Policeman, Policeman, Are You My Friend? / Rebeca Monzo

The other afternoon at home, talking with a friend, she was telling me, dying with laughter, that when she went to Central Park, a well-dressed man holding a little boy by the hand came almost alongside her. With us, she told me, a policeman was walking along, and when the little boy saw him, he said, “Policeman, are you my friend?

The father reacted angrily and loudly told the little boy, “I’ve already told you a thousand times that the police are not your friends.”

My friend said she heard him clearly, so the policeman must have as well, but he continued walking without taking any notice. Then the young father approached her and said, “Excuse me ma’am, but it’s at the nursery school and on the TV that they teach these things, and I’m tired of explaining it to him. Imagine, I manage a bakery, and every now and then I end up scapegoat for the nonsense of my employees, because a baker doesn’t earn 200 Cuban pesos* a month.

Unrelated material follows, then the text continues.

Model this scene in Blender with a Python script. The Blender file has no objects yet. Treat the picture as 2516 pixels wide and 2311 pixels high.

“I tell them, they have to accomplish the work, produce the amount of bread required by the plan, and that’s what concerns us. The other day, one of my employees left with a bag with about five pounds of flour, to resolve [that is, to sell on the black market], and a police officer saw him and took him to the station, despite my going out to defend him.

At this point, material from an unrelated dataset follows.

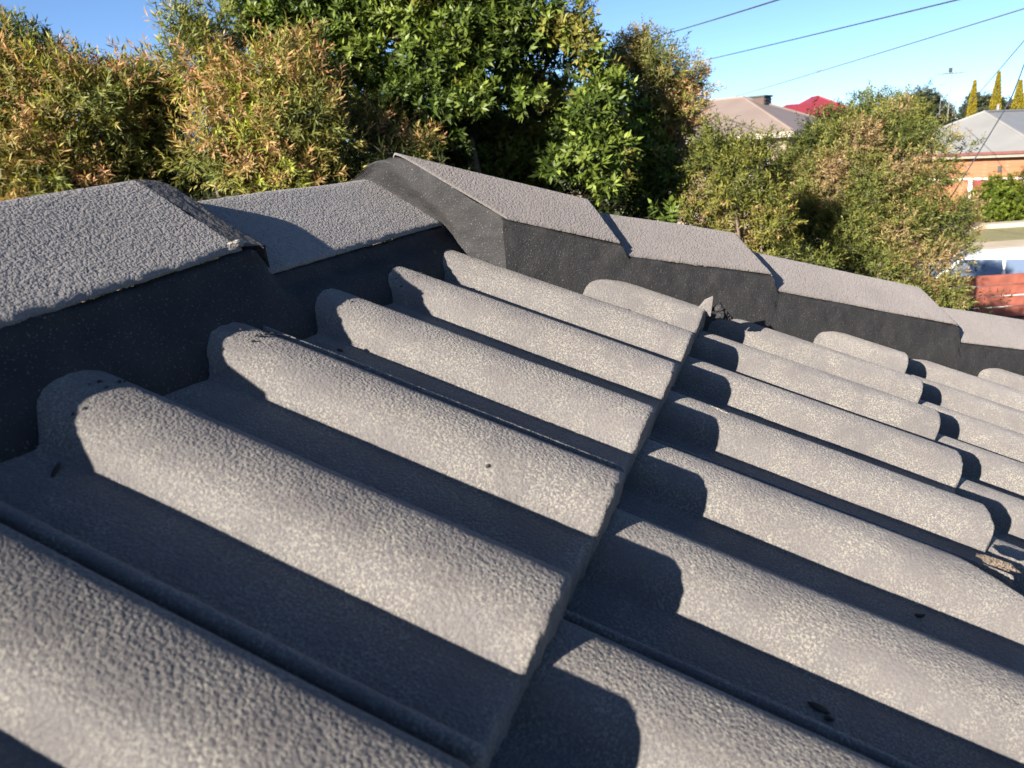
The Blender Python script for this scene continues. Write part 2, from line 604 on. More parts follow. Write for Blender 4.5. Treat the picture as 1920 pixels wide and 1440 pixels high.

“So I went there to try to get him out. They ignored me but after insisting for a little while, the desk agent took me aside and whispered in my ear. ’If you give me five cuquitos* (CUCs), you can take him now.’ So that’s how I got him out.

My friend told him, “Don’t worry, I know what it’s like, my friend has a car from the ’50s and took out a license as a taxi. I wish you could see how the police stop him for anything, and they always hit him up for some money or a snack. Now my husband knows and always goes out prepared. He said the other day he saw how one of them take a swig of rum that another taxi driver offered him, and this is the police on duty on a motorcycle!”

*Translator’s note: 200 Cuban pesos is about $8.00 U.S. Five CUCs — Cuban convertible pesos — is a little more than $5.00.